Above is an illustration of a NBI contribution to solving the turbulence closure problem.

Digital Oceans - Mysteries of The Big Blue

How will the world’s oceans react to the warmer climate? This is just one of the many questions that can be addressed by building digital versions of the oceans.

We all know that the world is on route for a global warming of at least two degrees Celsius. However, this often-repeated figure is an average across the entire planet. Some locations will hardly see any difference, while others will really feel the heat has been turned on. The number one reason for the uneven distribution of the heat lies in the Big Blue – the world’s oceans.

Huge ocean currents not only move massive amounts of water around, but also redistribute the heat received from the sun. In some places, the major currents have a cooling effect – possibly mitigating the effect of global warming – while other places they will enhance the warming.

Furthermore, we can expect that the distribution of the additional heat will not follow the same patterns that govern the ocean circulation today. In fact, it is likely that, as temperatures pass certain thresholds, some currents will vanish or reverse direction.

“The ocean is opaque to light and radio waves and most of what we know about it was wrestled from its abyssal depths in month-long expeditions, braving hurricanes and icebergs.”

Building a silicon ocean

In principle, we could view global warming as a full-scale experiment, and just wait to see how things unfold. This approach is definitely not recommendable. Consequences in terms of natural disasters – floods, droughts, hurricanes etc. – are potentially huge, just like changed conditions for agriculture and fisheries will leave humankind to starve unless timely adjustments are found.

But how can we try and predict what will happen as the globe heats up over the coming decades? The ocean is opaque to light and radio waves and for a long time, most of what we know about it was wrestled from its abyssal depths in month-long expeditions, braving hurricanes and icebergs.

Unfortunately, the types of information obtained in this way did not easily translate into a description of the overall circulation governing the ocean currents.

However, by the late 1990’ies affordable large-scale computing entered the scene.
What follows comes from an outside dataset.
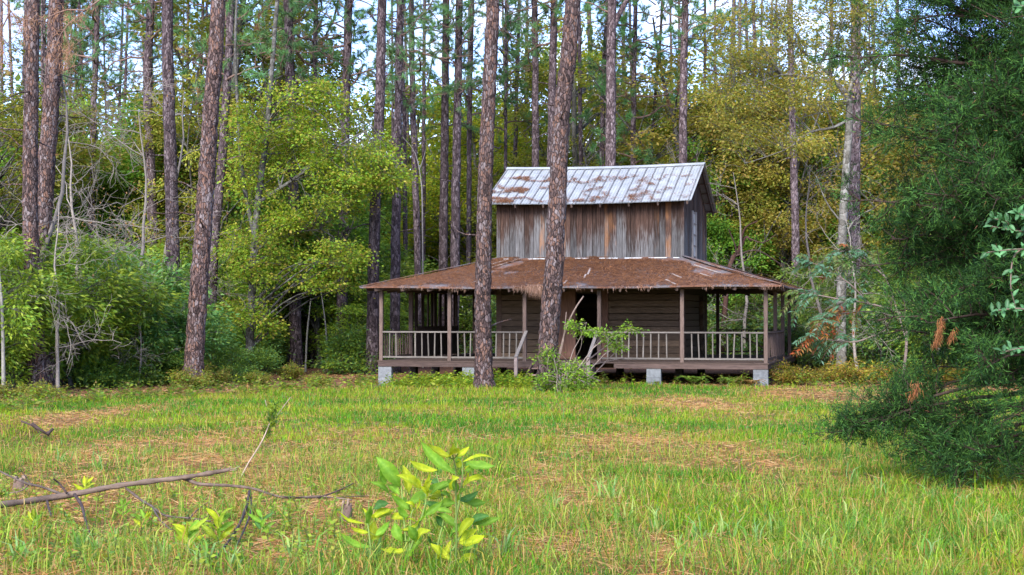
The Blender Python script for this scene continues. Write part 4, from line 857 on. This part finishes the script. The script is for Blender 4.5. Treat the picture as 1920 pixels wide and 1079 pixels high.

By now, we are able to do numerical simulations which realistically represent ocean physics and dynamics: we can build a “digital twin” of the ocean, which can then be used to study what happens if the ocean warms or
becomes more acidic?

Interaction at different length scales

As a science, physical oceanography faces two fundamental challenges: the turbulence closure problem, and complexity. The former refers to the fact that the structure of the largest currents depends sensitively on the properties of turbulence on the millimeter scale.

The latter results from the interaction of processes on the same scale; for example, the Kuroshio – the Pacific’s equivalent of the Gulf Stream – has two different states, and each state can be maintained for several years in a row.

Obviously, a digital ocean does not only interest climate scientists. We will now be able to study a range of features which we previously could only poorly quantify, or maybe did not even know of, like abyssal storms, rogue waves or maelstroms. Not to mention the vast consequences for fisheries which almost any changes in the ocean will have.

As in the atmosphere, much of the heat in the ocean is not transported by currents or jets, but by storms or turbulence. The picture shows the instantaneous surface speed of the ocean in the NBI ocean model. Bright wiggles are ocean storms. These storms are most prominent around Antarctica, and it turns out that these storms contribute to the rapid melting of the Antarctic ice sheet from below.

The simulations of TeamOcean at NBI have finally allowed to determine the strength of these storms as a function of Earth’s climate (Poulsen et al 2018), and the storms’ contribution to ice sheet melt.

In the model, the ocean is represented by 100,000,000 points. The simulations required continuous use for two years of 5,000 processors of one of the world’s biggest supercomputers. A new generation of models is being developed. They will be 100 times larger.

It will require the brightest minds of this generation to develop an analytical framework that combines the output from these models with the theoretical framework of turbulence and fluid dynamics.